• AVAILABLE DATA:
>>
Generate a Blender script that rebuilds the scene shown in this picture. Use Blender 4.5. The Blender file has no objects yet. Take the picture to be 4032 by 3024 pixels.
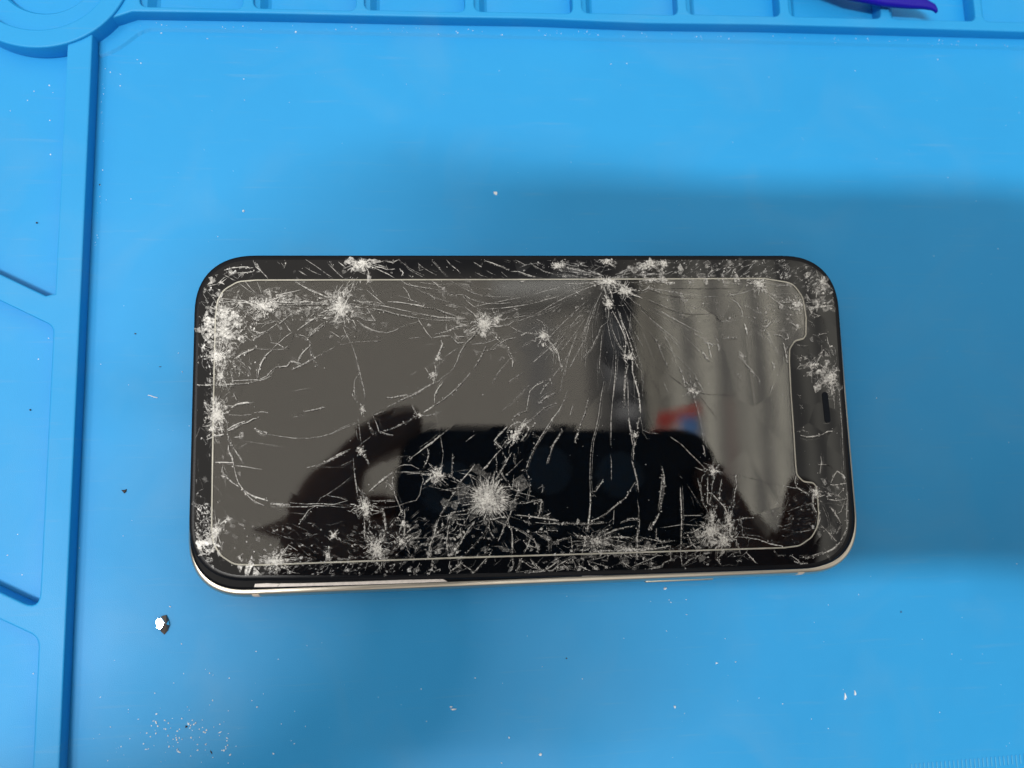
import bpy, bmesh, math, random
from mathutils import Vector, Matrix, noise, geometry

R = math.radians
random.seed(7)
scn = bpy.context.scene
COL = scn.collection

# ------------------------------------------------------------------ camera
ROT = ((0.99604471, 0.01738507, -0.08713602),
       (-0.02874404, 0.990985, -0.13085299),
       (0.0840756, 0.13284007, 0.98756509))
CAMW = Matrix(ROT)                       # columns = camera axes in the world
CPOS = Vector((-0.01864307, -0.01563452, 0.17425589))
FPX = 3033.0
cam = bpy.data.cameras.new("camera")
cam.sensor_width = 36.0
cam.lens = 36.0 * FPX / 4032.0
cam.clip_start = 0.004
cam.clip_end = 60.0
cam.dof.use_dof = True
cam.dof.focus_distance = 0.1675
cam.dof.aperture_fstop = cam.lens / 2.5
camo = bpy.data.objects.new("camera", cam)
camo.matrix_world = Matrix.Translation(CPOS) @ CAMW.to_4x4()
COL.objects.link(camo)
scn.camera = camo


def ray(px, py):
    return (CAMW @ Vector(((px - 2016) / FPX, -(py - 1512) / FPX, -1.0)))


def P(px, py, z):                         # pixel of the photograph -> point on the level z (m)
    d = ray(px, py)
    t = (z - CPOS.z) / d.z
    return CPOS + d * t


MIR = 0.0087


def Q(px, py, z):                         # what the screen mirrors at that pixel, at height z (m)
    p = P(px, py, 2 * MIR - z)
    return Vector((p.x, p.y, z))


# ------------------------------------------------------------------ world (a plain grey-beige room seen only as light and mirror image)
world = bpy.data.worlds.new("World")
scn.world = world
world.use_nodes = True
wt = world.node_tree
wt.nodes.clear()
WN = wt.nodes.new
wl = wt.links.new
tc = WN('ShaderNodeTexCoord')
sep = WN('ShaderNodeSeparateXYZ')
wl(tc.outputs['Generated'], sep.inputs[0])


def wmath(op, a, b=None, c=None, clamp=False):
    n = WN('ShaderNodeMath')
    n.operation = op
    n.use_clamp = clamp
    for i, v in enumerate((a, b, c)):
        if v is None:
            continue
        if isinstance(v, (int, float)):
            n.inputs[i].default_value = v
        else:
            wl(v, n.inputs[i])
    return n.outputs[0]


zz = wmath('MAXIMUM', sep.outputs[2], 0.15)
U = wmath('DIVIDE', sep.outputs[0], zz)
V = wmath('DIVIDE', sep.outputs[1], zz)
UP = wmath('GREATER_THAN', sep.outputs[2], 0.0)


def smooth(x, a, b):                      # smooth step between a and b
    n = WN('ShaderNodeMapRange')
    n.interpolation_type = 'SMOOTHSTEP'
    wl(x, n.inputs[0])
    n.inputs[1].default_value = a
    n.inputs[2].default_value = b
    return n.outputs[0]


def wdir(px, py):                         # far direction mirrored at that pixel
    d = ray(px, py)
    return (d.x / -d.z, d.y / -d.z)


def wbox(x0, x1, y0, y1, s=0.012, skew=0.0):        # soft-edged patch of the room, given in mirror pixels
    u0, _ = wdir(x0, (y0 + y1) / 2)
    u1, _ = wdir(x1, (y0 + y1) / 2)
    _, v1 = wdir((x0 + x1) / 2, y0)
    _, v0 = wdir((x0 + x1) / 2, y1)
    V = globals()['V']
    if skew:
        V = wmath('SUBTRACT', V, wmath('MULTIPLY', wmath('SUBTRACT', U, (u0 + u1) / 2), skew))
    m = wmath('MULTIPLY', smooth(U, u0 - s, u0 + s), smooth(U, u1 + s, u1 - s))
    m = wmath('MULTIPLY', m, wmath('MULTIPLY', smooth(V, v0 - s, v0 + s), smooth(V, v1 + s, v1 - s)))
    return wmath('MULTIPLY', m, UP)


def wmix(base, col, mask, k=1.0):
    n = WN('ShaderNodeMix')
    n.data_type = 'RGBA'
    wl(wmath('MULTIPLY', mask, k), n.inputs[0])
    if isinstance(base, tuple):
        n.inputs[6].default_value = (*base, 1)
    else:
        wl(base, n.inputs[6])
    if isinstance(col, tuple):
        n.inputs[7].default_value = (*col, 1)
    else:
        wl(col, n.inputs[7])
    return n.outputs[2]


c = (0.90, 0.845, 0.765)
# right part of the room: hanging strips, brighter
wv = WN('ShaderNodeTexNoise')
cmb = WN('ShaderNodeCombineXYZ')
wl(wmath('MULTIPLY', U, 16.0), cmb.inputs[0])
wl(wmath('MULTIPLY', V, 1.6), cmb.inputs[1])
wl(cmb.outputs[0], wv.inputs['Vector'])
wv.inputs['Scale'].default_value = 1.0
wv.inputs['Detail'].default_value = 2.0
ramp = WN('ShaderNodeValToRGB')
pleat = wmath('SINE', wmath('ADD', wmath('MULTIPLY', U, 135.0), wmath('MULTIPLY', wv.outputs[0], 9.0)))
wl(wmath('ADD', wmath('MULTIPLY', pleat, 0.30), wmath('MULTIPLY', wv.outputs[0], 0.95)), ramp.inputs[0])
ramp.color_ramp.elements[0].position = 0.22
ramp.color_ramp.elements[0].color = (0.66, 0.64, 0.61, 1)
ramp.color_ramp.elements[1].position = 0.80
ramp.color_ramp.elements[1].color = (1.75, 1.68, 1.48, 1)
c = wmix(c, ramp.outputs[0], wbox(2540, 3900, 1000, 3300, 0.03))
c = wmix(c, (1.0, 0.80, 0.72), wbox(2860, 2905, 1560, 2300, 0.01), .6)
c = wmix(c, (0.75, 0.70, 0.60), wbox(2490, 2620, 1020, 1700, 0.02), .7)
c = wmix(c, (1.45, 1.45, 1.42), wbox(1960, 2290, 1080, 1165, 0.014), .85)
c = wmix(c, (0.16, 0.17, 0.19), wbox(1930, 2330, 1182, 1235, 0.018), .75)
c = wmix(c, (0.42, 0.45, 0.52), wbox(2070, 2170, 1260, 1660, 0.02), .5)
c = wmix(c, (0.06, 0.065, 0.08), wbox(2368, 2520, 1110, 1760, 0.006), .98)
c = wmix(c, (0.20, 0.205, 0.22), wbox(2318, 2375, 1120, 1760, 0.010), .7)
c = wmix(c, (0.62, 0.64, 0.68), wbox(2390, 2470, 1270, 1370, 0.012), .55)
c = wmix(c, (0.85, 0.85, 0.88), wbox(2385, 2465, 1440, 1530, 0.012), .65)
c = wmix(c, (0.95, 0.95, 0.98), wbox(2400, 2500, 1580, 1635, 0.012), .95)
c = wmix(c, (1.25, 0.20, 0.17), wbox(2575, 2740, 1606, 1652, 0.006, .28), .95)
c = wmix(c, (1.0, 0.16, 0.14), wbox(2575, 2650, 1645, 1690, 0.006), .85)
c = wmix(c, (0.16, 0.52, 1.3), wbox(2662, 2732, 1640, 1705, 0.005), .9)
c = wmix(c, (0.16, 0.17, 0.20), wbox(1480, 2400, 700, 1083, 0.014), .8)
c = wmix(c, (0.10, 0.105, 0.12), wmath('SUBTRACT', 1.0, smooth(sep.outputs[2], 0.30, 0.78)), .88)
bg = WN('ShaderNodeBackground')
wl(c, bg.inputs[0])
bg.inputs[1].default_value = 1.02
wo = WN('ShaderNodeOutputWorld')
wl(bg.outputs[0], wo.inputs[0])

# ------------------------------------------------------------------ lamp: one long ceiling tube, low left of the picture
la = bpy.data.lights.new("ceiling_tube", 'AREA')
la.shape = 'RECTANGLE'
la.size = 0.58
la.size_y = 0.07
la.energy = 24.2
la.color = (1.0, 0.975, 0.93)
lo = bpy.data.objects.new("ceiling_tube", la)
LPOS = Vector((-0.34, -0.335, 1.60))
lo.location = LPOS
lo.rotation_euler = (R(-13), R(12), 0)
COL.objects.link(lo)

lb = bpy.data.lights.new("side_tube", 'AREA')
lb.shape = 'RECTANGLE'
lb.size = 0.2
lb.size_y = 0.6
lb.energy = 5.0
lb.color = (1.0, 0.98, 0.94)
lbo = bpy.data.objects.new("side_tube", lb)
lbo.location = (-0.84, 0.03, 1.55)
lbo.rotation_euler = (0, R(-28), 0)
COL.objects.link(lbo)

scn.view_settings.view_transform = 'Standard'
scn.view_settings.look = 'None'
scn.view_settings.exposure = 0.0
scn.view_settings.gamma = 1.0
scn.view_settings.use_curve_mapping = False
scn.render.engine = 'CYCLES'
scn.cycles.max_bounces = 8
scn.cycles.transparent_max_bounces = 24
scn.cycles.caustics_reflective = False
scn.cycles.caustics_refractive = False


# ------------------------------------------------------------------ materials
def newmat(name):
    m = bpy.data.materials.new(name)
    m.use_nodes = True
    nt = m.node_tree
    return m, nt, nt.nodes['Principled BSDF']


def tex(nt, kind, scale, detail=4, coord='Object', **kw):
    t = nt.nodes.new('ShaderNodeTexCoord')
    n = nt.nodes.new(kind)
    nt.links.new(t.outputs[coord], n.inputs['Vector'])
    n.inputs['Scale'].default_value = scale
    if 'Detail' in n.inputs:
        n.inputs['Detail'].default_value = detail
    return n


def rampn(nt, src, stops):
    r = nt.nodes.new('ShaderNodeValToRGB')
    nt.links.new(src, r.inputs[0])
    e = r.color_ramp.elements
    while len(e) < len(stops):
        e.new(0.5)
    for i, (p, col) in enumerate(stops):
        e[i].position = p
        e[i].color = (*col, 1) if len(col) == 3 else col
    return r.outputs[0]


def bump(nt, bs, src, strength, dist):
    b = nt.nodes.new('ShaderNodeBump')
    b.inputs['Strength'].default_value = strength
    b.inputs['Distance'].default_value = dist
    nt.links.new(src, b.inputs['Height'])
    nt.links.new(b.outputs[0], bs.inputs['Normal'])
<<
• WHAT IS NEEDED: Restate the data word for word from its first line through the line with "COL = scn.collection", leaving out any picture along the way.

• REPLY TO THE EXERCISE:
Generate a Blender script that rebuilds the scene shown in this picture. Use Blender 4.5. The Blender file has no objects yet. Take the picture to be 4032 by 3024 pixels.
import bpy, bmesh, math, random
from mathutils import Vector, Matrix, noise, geometry

R = math.radians
random.seed(7)
scn = bpy.context.scene
COL = scn.collection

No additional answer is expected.